Analysis Of Chimamanda Ngozi 's ' We Should All Be Feminists '

1121 Words Apr 1st, 2016 5 Pages
Wellesley’s 2015 graduating class marks 137th commencement address, and in doing so, Chimamanda Ngozi Adichie gives a passionate speech to the “sisters” of Wellesley College. Adichie rests as a prominent figure in modern feminist culture. Adichie was the recipient of the MacArthur Genius Grant and has written multiple best seller books focusing on life in Nigeria and gender equality. Adichie’s mother, Grace Ifeoma, was the first female registrar at the University of Nigeria and her father, James Nwoye Adichie, was a professor of statistics at the same university (Daria).
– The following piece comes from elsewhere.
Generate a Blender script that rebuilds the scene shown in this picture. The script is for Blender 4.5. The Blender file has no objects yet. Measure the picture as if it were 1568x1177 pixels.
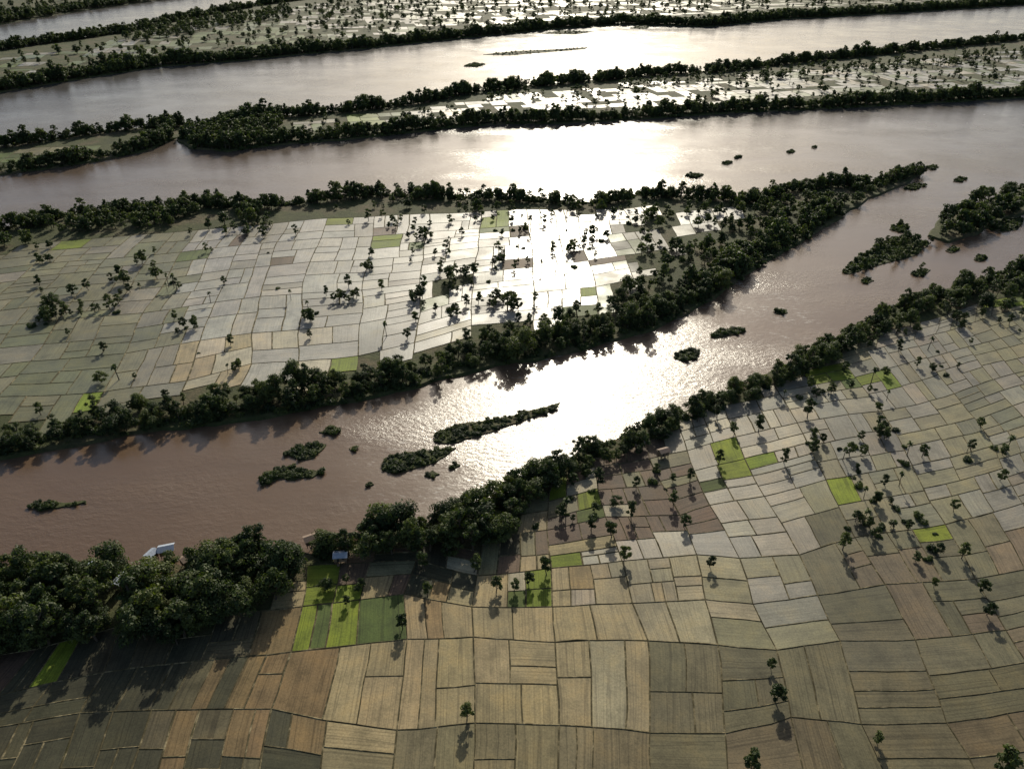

About three weeks before Adichie’s commencement speech, her father was abducted and held for ransom in Nigeria (Adichie). Though her father was free at the time of this speech, this horrific and traumatizing event in Adichie’s life, caused her to reevaluate what matters most in her life. For Adichie, feminism is rooted in her heart as a core value. Less than a year before this speech, Adichie released a short book titled, “We Should All Be Feminists”. Not only was this novel published, but Adichie also read it aloud at a “Ted Talk”. Adichie strives to bring awareness to feminism, and encourages both men and women to partake in this movement. Driven by her passionate belief in feminism, Chimamanda Ngozi Adichie formulates her speech to inspire women to be themselves, to advocate for what they truly value, and to invite everyone to become feminists.